*Given data:*
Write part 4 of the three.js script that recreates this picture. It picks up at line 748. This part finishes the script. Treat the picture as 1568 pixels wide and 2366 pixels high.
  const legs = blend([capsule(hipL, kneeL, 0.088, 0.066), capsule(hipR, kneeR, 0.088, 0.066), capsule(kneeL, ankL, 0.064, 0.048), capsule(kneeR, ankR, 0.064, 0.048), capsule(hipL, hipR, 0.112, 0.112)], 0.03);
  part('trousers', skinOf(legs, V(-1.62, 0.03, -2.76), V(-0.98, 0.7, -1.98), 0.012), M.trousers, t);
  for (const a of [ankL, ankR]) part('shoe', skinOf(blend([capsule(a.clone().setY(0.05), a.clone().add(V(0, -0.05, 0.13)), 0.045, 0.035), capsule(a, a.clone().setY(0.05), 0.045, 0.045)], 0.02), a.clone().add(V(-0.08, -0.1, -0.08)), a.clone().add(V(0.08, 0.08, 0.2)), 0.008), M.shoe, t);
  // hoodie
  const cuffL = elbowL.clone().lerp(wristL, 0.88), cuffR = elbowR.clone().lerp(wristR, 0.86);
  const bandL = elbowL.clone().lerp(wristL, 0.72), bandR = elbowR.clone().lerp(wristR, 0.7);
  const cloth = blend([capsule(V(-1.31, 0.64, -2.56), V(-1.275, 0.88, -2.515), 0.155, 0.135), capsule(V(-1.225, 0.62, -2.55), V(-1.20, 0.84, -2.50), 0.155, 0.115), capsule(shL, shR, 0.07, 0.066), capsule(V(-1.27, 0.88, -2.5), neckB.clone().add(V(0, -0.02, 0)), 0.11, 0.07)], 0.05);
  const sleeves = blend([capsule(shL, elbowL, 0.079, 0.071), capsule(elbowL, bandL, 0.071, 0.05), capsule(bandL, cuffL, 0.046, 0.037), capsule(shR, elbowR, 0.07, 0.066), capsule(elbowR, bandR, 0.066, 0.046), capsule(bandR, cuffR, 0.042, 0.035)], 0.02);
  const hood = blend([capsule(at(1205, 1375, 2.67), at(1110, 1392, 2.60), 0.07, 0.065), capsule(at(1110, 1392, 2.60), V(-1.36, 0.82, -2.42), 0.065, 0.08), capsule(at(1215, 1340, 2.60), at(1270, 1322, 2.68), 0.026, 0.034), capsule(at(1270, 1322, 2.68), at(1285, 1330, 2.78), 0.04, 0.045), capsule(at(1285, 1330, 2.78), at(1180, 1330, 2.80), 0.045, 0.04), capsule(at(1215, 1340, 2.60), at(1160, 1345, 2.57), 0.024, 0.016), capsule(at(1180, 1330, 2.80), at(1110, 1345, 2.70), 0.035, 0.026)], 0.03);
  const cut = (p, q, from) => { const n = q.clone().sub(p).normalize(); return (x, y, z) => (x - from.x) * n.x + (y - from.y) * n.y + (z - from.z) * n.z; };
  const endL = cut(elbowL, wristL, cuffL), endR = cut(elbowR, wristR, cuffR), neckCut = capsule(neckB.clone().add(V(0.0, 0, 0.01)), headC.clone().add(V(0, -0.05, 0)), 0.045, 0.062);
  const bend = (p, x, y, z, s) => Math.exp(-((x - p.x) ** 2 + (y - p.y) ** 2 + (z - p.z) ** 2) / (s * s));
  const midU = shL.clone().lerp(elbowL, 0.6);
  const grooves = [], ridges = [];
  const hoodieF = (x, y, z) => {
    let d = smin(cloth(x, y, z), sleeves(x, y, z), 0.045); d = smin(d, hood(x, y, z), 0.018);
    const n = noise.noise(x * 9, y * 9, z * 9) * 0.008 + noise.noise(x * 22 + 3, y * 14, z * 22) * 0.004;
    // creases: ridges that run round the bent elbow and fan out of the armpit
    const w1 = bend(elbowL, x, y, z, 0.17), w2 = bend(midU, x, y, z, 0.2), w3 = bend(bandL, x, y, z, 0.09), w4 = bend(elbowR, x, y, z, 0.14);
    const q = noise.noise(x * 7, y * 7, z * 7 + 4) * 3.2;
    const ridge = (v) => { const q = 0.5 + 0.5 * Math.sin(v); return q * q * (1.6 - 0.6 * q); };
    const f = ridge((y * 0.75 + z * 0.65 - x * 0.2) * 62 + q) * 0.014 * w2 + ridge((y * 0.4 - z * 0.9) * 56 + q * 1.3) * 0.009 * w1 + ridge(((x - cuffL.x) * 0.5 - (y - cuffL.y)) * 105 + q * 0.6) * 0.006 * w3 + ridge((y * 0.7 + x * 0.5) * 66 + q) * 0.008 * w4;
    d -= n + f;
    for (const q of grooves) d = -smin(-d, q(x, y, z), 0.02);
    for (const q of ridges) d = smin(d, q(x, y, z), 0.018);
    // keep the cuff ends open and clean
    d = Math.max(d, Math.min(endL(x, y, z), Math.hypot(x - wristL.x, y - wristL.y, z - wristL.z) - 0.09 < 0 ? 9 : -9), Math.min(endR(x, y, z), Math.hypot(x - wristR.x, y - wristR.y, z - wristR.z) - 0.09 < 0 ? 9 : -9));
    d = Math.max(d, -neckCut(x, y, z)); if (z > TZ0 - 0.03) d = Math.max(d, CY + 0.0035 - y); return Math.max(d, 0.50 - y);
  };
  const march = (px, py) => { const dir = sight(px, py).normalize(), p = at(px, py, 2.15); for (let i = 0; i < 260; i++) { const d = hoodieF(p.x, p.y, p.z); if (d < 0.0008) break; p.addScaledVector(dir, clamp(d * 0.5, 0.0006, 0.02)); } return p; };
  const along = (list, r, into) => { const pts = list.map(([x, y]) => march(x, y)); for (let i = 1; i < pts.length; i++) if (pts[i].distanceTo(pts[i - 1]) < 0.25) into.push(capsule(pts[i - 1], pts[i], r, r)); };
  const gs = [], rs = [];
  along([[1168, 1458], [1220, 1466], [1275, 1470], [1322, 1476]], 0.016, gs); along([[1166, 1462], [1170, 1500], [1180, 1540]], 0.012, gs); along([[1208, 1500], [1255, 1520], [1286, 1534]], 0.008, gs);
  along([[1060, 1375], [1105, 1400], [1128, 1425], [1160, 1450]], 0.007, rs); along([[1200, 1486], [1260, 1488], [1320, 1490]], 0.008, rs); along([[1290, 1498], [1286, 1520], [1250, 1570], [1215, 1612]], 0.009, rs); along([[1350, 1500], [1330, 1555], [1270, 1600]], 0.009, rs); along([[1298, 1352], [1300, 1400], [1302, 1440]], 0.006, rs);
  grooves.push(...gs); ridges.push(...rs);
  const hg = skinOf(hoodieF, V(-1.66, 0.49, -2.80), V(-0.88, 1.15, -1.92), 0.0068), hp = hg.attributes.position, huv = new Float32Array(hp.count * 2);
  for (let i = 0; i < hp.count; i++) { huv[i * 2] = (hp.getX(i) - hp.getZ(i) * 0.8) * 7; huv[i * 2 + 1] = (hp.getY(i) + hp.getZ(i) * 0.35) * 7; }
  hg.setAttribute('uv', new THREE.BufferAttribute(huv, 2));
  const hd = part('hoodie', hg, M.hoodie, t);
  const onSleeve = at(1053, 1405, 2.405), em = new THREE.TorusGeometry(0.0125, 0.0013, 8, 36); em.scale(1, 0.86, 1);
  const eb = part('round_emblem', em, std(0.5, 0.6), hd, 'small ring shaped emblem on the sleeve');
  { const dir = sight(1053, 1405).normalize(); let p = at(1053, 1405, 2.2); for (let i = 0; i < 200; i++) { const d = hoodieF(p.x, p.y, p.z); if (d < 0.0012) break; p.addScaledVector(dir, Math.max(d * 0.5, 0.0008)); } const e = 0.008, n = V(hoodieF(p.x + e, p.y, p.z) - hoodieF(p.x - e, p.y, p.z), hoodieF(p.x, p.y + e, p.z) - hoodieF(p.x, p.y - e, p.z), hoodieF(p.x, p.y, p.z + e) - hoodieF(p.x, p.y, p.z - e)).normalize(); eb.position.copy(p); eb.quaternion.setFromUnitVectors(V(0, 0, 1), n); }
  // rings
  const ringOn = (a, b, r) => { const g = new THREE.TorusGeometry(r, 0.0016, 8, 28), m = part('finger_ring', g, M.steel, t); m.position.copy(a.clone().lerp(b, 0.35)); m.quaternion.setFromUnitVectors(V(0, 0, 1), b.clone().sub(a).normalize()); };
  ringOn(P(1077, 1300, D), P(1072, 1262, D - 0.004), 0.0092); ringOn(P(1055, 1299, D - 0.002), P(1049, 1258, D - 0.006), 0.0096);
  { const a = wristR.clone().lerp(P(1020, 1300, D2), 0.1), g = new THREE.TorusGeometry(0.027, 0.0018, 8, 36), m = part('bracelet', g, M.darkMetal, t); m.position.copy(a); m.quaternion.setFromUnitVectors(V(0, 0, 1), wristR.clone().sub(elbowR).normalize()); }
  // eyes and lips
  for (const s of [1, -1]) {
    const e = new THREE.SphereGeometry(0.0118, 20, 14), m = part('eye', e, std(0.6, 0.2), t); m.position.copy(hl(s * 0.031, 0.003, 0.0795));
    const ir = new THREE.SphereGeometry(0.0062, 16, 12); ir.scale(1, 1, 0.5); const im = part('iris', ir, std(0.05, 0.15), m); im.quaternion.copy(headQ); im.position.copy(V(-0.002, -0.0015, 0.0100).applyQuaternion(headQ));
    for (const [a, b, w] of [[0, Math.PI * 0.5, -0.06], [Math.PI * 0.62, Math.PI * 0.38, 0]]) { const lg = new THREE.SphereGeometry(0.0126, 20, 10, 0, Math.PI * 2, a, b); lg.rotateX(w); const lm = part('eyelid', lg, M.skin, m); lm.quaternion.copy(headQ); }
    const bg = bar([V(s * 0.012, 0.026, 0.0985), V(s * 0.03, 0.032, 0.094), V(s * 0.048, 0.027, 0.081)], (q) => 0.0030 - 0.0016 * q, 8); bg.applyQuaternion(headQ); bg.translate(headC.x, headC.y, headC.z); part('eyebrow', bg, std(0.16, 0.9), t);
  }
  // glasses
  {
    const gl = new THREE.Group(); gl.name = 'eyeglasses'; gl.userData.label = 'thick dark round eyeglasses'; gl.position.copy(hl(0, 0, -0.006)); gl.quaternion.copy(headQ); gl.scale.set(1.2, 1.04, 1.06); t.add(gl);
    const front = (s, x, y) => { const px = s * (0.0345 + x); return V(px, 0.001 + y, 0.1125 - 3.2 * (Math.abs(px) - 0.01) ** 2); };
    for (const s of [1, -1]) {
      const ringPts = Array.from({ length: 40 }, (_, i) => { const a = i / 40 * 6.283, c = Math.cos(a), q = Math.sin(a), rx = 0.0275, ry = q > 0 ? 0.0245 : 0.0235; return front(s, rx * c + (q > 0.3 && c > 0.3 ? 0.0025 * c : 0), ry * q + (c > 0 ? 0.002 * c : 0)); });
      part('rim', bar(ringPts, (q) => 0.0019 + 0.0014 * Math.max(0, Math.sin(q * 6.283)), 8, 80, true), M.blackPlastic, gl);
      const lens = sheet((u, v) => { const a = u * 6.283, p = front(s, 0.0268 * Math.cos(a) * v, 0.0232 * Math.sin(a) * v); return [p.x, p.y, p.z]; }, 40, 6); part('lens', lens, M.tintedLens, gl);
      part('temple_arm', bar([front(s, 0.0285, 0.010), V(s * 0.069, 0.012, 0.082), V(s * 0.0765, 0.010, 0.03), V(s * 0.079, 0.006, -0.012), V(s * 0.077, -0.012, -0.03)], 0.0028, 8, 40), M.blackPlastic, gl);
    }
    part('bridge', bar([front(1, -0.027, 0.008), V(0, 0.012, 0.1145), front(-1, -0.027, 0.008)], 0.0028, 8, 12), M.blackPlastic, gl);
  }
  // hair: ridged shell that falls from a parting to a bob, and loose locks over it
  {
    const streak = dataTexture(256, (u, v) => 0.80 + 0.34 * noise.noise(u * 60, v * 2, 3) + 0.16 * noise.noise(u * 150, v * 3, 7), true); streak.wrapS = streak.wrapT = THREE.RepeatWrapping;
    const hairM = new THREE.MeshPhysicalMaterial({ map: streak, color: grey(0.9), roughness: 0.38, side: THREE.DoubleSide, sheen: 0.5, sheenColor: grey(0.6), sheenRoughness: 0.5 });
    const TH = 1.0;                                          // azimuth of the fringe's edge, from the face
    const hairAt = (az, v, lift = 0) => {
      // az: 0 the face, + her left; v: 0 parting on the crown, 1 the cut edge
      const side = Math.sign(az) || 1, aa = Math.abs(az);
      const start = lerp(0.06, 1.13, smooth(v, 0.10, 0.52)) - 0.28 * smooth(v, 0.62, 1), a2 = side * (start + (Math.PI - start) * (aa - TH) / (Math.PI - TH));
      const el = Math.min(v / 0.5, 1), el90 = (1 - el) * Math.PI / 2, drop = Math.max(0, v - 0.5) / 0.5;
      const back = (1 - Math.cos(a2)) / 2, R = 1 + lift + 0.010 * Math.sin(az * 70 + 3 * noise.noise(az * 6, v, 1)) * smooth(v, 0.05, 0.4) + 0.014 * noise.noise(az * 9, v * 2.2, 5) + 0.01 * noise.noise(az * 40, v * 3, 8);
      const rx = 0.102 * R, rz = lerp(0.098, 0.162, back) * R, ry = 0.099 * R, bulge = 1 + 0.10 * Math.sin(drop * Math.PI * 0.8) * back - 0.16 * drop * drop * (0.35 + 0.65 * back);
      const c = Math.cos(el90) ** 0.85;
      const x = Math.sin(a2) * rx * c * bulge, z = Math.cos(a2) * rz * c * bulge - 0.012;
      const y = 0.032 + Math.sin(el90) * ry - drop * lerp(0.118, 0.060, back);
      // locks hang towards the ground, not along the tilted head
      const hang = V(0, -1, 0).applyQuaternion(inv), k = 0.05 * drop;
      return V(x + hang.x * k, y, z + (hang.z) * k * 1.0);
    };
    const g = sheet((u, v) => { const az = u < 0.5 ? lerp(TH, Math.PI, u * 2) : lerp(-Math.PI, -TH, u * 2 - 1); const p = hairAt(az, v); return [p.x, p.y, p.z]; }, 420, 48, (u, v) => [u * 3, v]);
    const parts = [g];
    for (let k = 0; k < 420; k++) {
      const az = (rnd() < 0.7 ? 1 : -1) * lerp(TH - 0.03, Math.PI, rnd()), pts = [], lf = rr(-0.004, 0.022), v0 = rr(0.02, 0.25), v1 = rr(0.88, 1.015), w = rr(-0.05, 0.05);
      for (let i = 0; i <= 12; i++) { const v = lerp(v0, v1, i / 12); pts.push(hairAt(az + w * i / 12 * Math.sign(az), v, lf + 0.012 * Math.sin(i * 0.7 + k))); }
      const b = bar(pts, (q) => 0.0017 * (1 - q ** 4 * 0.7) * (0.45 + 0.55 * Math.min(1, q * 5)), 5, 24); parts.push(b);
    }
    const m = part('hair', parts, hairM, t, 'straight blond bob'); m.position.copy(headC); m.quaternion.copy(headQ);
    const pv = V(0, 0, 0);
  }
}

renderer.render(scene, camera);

*What this task involves:* Identify lines with the string "that". Copy each one.

*Full output:*
Write part 4 of the three.js script that recreates this picture. It picks up at line 748. This part finishes the script. Treat the picture as 1568 pixels wide and 2366 pixels high.
    // creases: ridges that run round the bent elbow and fan out of the armpit
  // hair: ridged shell that falls from a parting to a bob, and loose locks over it